Niemcy na początku trzeciej kwarty prowadzili nawet różnicą 27 punktów (51:24), ale znakomita druga połowa w wykonaniu drużyny z Bałkanów, prowadzonej przez duet Perry (25 pkt) - Dubljević (22) sprawiła, że w końcówce oba zespoły dzieliły tylko trzy punkty (80:77). Końcówka należała jednak do gospodarzy, a ich najlepszym zawodnikiem był zawodnik Houston Rockets Dennis Schroeder, który zakończył spotkanie z 22 punktami.
W ćwierćfinale Niemcy zagrają ze zwycięzcą meczu Grecja - Czechy.
EuroBasket 2022 jest kolejnym nieudanym turniejem dla reprezentacji Litwy (to trzykrotni mistrzowie Europy i trzykrotni wicemistrzowie), która tym razem odpadła w 1/8 finału. Mimo posiadania takich zawodników z NBA, jak Domantas Sabonis czy Jonas Valanciunas, Litwini musieli uznać wyższość Hiszpanów, przegrywając po dogrywce 94:102.

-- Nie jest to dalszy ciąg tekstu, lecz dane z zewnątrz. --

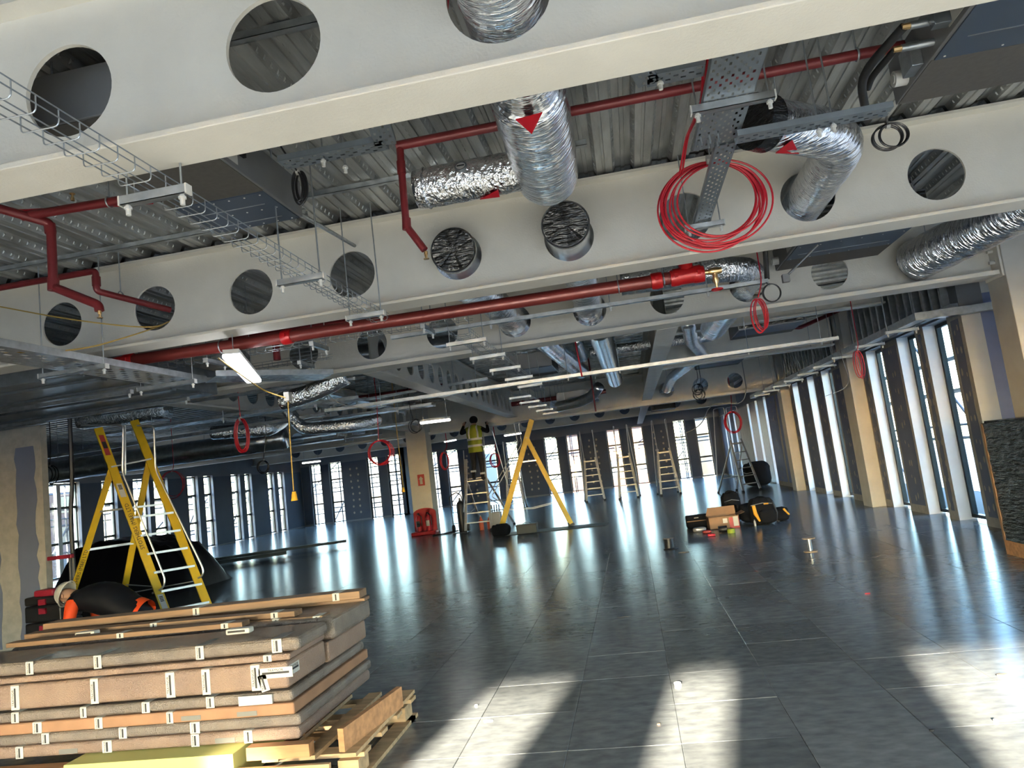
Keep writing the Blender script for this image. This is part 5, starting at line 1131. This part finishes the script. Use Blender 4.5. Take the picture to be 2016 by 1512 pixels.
MB().box(bx_ + V((-.27, .02, 0)), bx_ + V((.27, .03, .22))).box(bx_ + V((-.27, .40, 0)), bx_ + V((.27, .41, .22))).box(bx_ + V((-.27, .02, 0)), bx_ + V((-.26, .41, .22))).box(bx_ + V((.26, .02, 0)), bx_ + V((.27, .41, .22))).box(bx_ + V((-.27, .02, 0)), bx_ + V((.27, .41, .01))).build('carton', 'cardboard', cb)
MB().prism([bx_ + V((-.27, .41, .22)), bx_ + V((.27, .41, .22)), bx_ + V((.27, .47, .36)), bx_ + V((-.22, .47, .36))], (0, .006, 0)).build('flap', 'cardboard', cb)
MB().prism([bx_ + V((.27, .02, .22)), bx_ + V((.27, .41, .22)), bx_ + V((.38, .41, .26)), bx_ + V((.38, .02, .26))], (0, 0, .005)).build('flap', 'cardboard', cb)
MB().box(bx_ + V((.09, .016, .0)), bx_ + V((.26, .021, .19))).build('red_panel', 'extinguisher_red', cb); MB().box(bx_ + V((.16, .012, .03)), bx_ + V((.25, .017, .20))).build('white_label', 'tape_white', cb); MB().box(bx_ + V((-.02, .014, .10)), bx_ + V((.06, .019, .18))).build('white_label', 'tape_white', cb)
bk_ = soft('backpack', 'tall black backpack standing behind the cardboard box', pz0(1450, 1030) + V((0, .38, 0)), (.36, .26, .56), 'black_cloth', seed=1); handle(bk_, pz0(1450, 1030) + V((0, .36, .52)), .09, .07, .015)
def sub_soft(parent, name, c, size, m, seed):
    t = soft(name, '', c, size, m, seed=seed); b = t.children[0]; b.parent = parent; b.location = OFF[b.name] - OFF[parent.name]; b.name = name; bpy.data.objects.remove(t)
p = pz0(1450, 1030) + V((0, .22, 0)); sub_soft(bk_, 'front_pocket', p + V((0, 0, .06)), (.28, .12, .26), 'black_cloth', 21)
MB().tube([p + V((-.14, -.02, .40)), p + V((0, -.04, .43)), p + V((.14, -.02, .40))], .006, 6).build('zip', 'alu_dull', bk_, True)
soft('duffel_bag', 'soft black bag between the backpack and the yellow-trimmed bag', pz0(1482, 1030) + V((0, .3, 0)), (.34, .3, .34), 'black_cloth', seed=2)
yb = soft('tool_backpack', 'black tool backpack with yellow trim in front of the group', pz0(1508, 1034) + V((0, .2, 0)), (.46, .32, .46), 'black_cloth', seed=3); handle(yb, pz0(1508, 1034) + V((0, .2, .43)), .1, .06, .016)
p = pz0(1508, 1034); sub_soft(yb, 'front_pocket', p + V((.06, .04, .03)), (.30, .14, .24), 'black_cloth', 22); MB().tube([p + V((-.2, .04, .36)), p + V((0, .02, .39)), p + V((.2, .04, .36))], .007, 6).build('zip', 'alu_dull', yb, True); MB().tube([p + V((.18, .03, .40)), p + V((.22, .0, .2)), p + V((.2, .03, .06))], .016, 6).build('strap', 'black_plastic', yb, True)
yp = pz0(1508, 1034) + V((-.14, -.02, 0)); MB().tube([yp + V((-.02, .02, .36)), yp + V((-.01, .0, .22)), yp + V((.05, .02, .08))], [.03, .034, .018], 8).build('yellow_strap', 'bag_yellow', yb, True); MB().box(yp + V((.16, .015, .36)), yp + V((.24, .035, .385))).build('tag', 'bag_yellow', yb)
ob = soft('tool_pouch', 'small black pouch with ochre edge, right end of the bag group', pz0(1543, 1026) + V((0, .15, 0)), (.26, .26, .24), 'black_cloth', seed=4); p = pz0(1545, 1026); MB().tube([p + V((.02, .03, .22)), p + V((.1, .06, .1))], [.02, .02], 6).build('edge', 'bag_yellow', ob, True)
p = pz0(1532, 1026); bt = thing('bottle', 'dark water bottle standing beside the small black pouch', 'bottle', p); MB().lathe([(.035, 0), (.037, .02), (.037, .14), (.015, .17), (.015, .20)], p, 14).build('flask', 'black_plastic', bt, True); MB().cyl(p + V((0, 0, .2)), p + V((0, 0, .215)), .018, 10).build('cap', 'cable_black', bt)
p = pz0(1486, 1035); bt = thing('bottle', 'small clear bottle at the foot of the yellow-trimmed bag', 'bottle', p + V((0, -.06, 0))); MB().lathe([(.02, 0), (.021, .08), (.01, .10), (.01, .115)], p + V((0, -.06, 0)), 12).build('flask', 'clear_film', bt, True)
soft('duffel_bag', 'dark duffel bag at the foot of the tall silver ladder', pz0(1492, 958) + V((.1, .35, 0)), (.85, .5, .78), 'black_cloth', seed=5)
# packaging litter in front of the box
lit = ((1378, 1047, 'clear plastic bag with red scraps in front of the box', 'clear_film', .09), (1392, 1050, 'pink crumpled wrapper left of the yellow tape reel', 'sign_red', .06), (1401, 1056, 'red cable offcuts on the floor before the box', 'cable_red', .05), (1440, 1053, '', '', 0))
for x, y, lab, m, r_ in lit[:3]:
    p = pz0(x, y); soft('wrapper', lab, p, (r_ * 2.6, r_ * 1.8, r_ * .9), m, cat='litter', seed=x)
p = pz0(1440, 1049); rl_ = thing('tape_reel', 'fluorescent yellow tape reel on the floor before the cardboard box', 'reel', p); MB().lathe([(.028, 0), (.065, 0), (.065, .07), (.028, .07)], p, 18).build('roll', 'hivis_yellow', rl_, True)
p = pz0(1424, 1049); rl_ = thing('cable_drum', 'small black cable drum lying before the cardboard box', 'reel', p); MB().lathe([(.05, -.07), (.06, -.07), (.055, -.06), (.055, .06), (.06, .07), (.05, .07)], p + V((0, 0, .06)), 16, 'x').build('roll', 'cable_black', rl_, True)
# cable reels
p = pz0(1318, 1080); rl_ = thing('cable_reel', 'black cable reel standing on the floor with loose end', 'reel', p)
MB().lathe([(.085, 0), (.085, .008), (.073, .012)] + [(.073 + .004 * (i % 2), .012 + .011 * i) for i in range(12)] + [(.073, .145), (.085, .148), (.085, .156)], p, 28).build('wound_cable', 'cable_black', rl_, True)
MB().lathe([(.02, .156), (.084, .156), (.084, .159)], p, 24).build('top_disc', 'spool_wood', rl_, True)
MB().tube(bend([p + V((.06, -.07, .006)), p + V((-.05, -.14, .006)), p + V((-.11, -.10, .006)), p + V((.05, -.16, .006)), p + V((.13, -.06, .006))], .06), .006, 6).build('loose_end', 'cable_black', rl_, True)
p = pz0(1596, 1086); rl_ = thing('cable_spool', 'empty wooden cable spool with silver core standing on the floor', 'reel', p)
MB().lathe([(.085, 0), (.085, .012), (.03, .012)], p, 24).build('base_disc', 'spool_wood', rl_, True); MB().lathe([(.027, .012), (.027, .165)], p, 20).build('core', 'galv', rl_, True); MB().lathe([(.018, .165), (.082, .165), (.082, .177), (.018, .177)], p + V((0, 0, 0)), 24).build('top_disc', 'spool_wood', rl_, True)
# sheet, black holdall and green box under the A-frame
pts = [pz0(975, 1057), pz0(1180, 1041), pz0(1196, 1031), pz0(1120, 1031)]; A = pts[0]
ms = MB().prism([(-3.45, 16.75, 0.002), (-.80, 16.55, .002), (-.72, 17.25, .002), (-3.35, 17.45, .002)], (0, 0, .012)).build('metal_sheet', 'steel_sheet'); tag(ms, 'flat dark metal sheet on the floor under the yellow A-frame', 'sheet')
p = pz0(1037, 1052); gb = thing('tool_box', 'dark green tool box at the foot of the yellow A-frame', 'box', p + V((0, .2, 0))); MB().box(p + V((-.24, .05, .015)), p + V((.24, .33, .20))).build('body', 'steel_sheet', gb, bevel=.01); MB().box(p + V((-.25, .04, .20)), p + V((.25, .34, .225))).build('lid', 'black_plastic', gb, bevel=.006); handle(gb, p + V((0, .19, .22)), .1, .04, .008, 'black_plastic')
soft('holdall', 'black slouched holdall at left foot of the yellow A-frame', pz0(987, 1056) + V((0, .05, 0)), (.44, .34, .28), 'black_cloth', seed=9)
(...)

Prawie połowę punktów dla reprezentacji Hiszpanii zdobyło w tym meczu dwóch zawodników - Lorenzo Brown (28) i Willy Hernangomez (21), ale to Litwa przez długą część drugiej połowy wydawała się być bliżej zwycięstwa. Prowadziła w niej przez niespełna 18 minut, a Hiszpanom dopiero na dwie i pół minuty przed końcem udało się doprowadzić do remisu po 78. Zacięta końcówka przyniosła remis po czwartej kwarcie 83:83 - Litwini doprowadzili do niego dobitką w ostatniej sekundzie.
Dogrywka była już jednak popisem Hiszpanów, którzy przez pięć minut zdobyli aż 19 punktów. Wygrali 102:94 i po raz 21 z rzędu znaleźli się w najlepszej ósemce mistrzostw Europy. O półfinał Hiszpanie powalczą z Finami lub Chorwatami.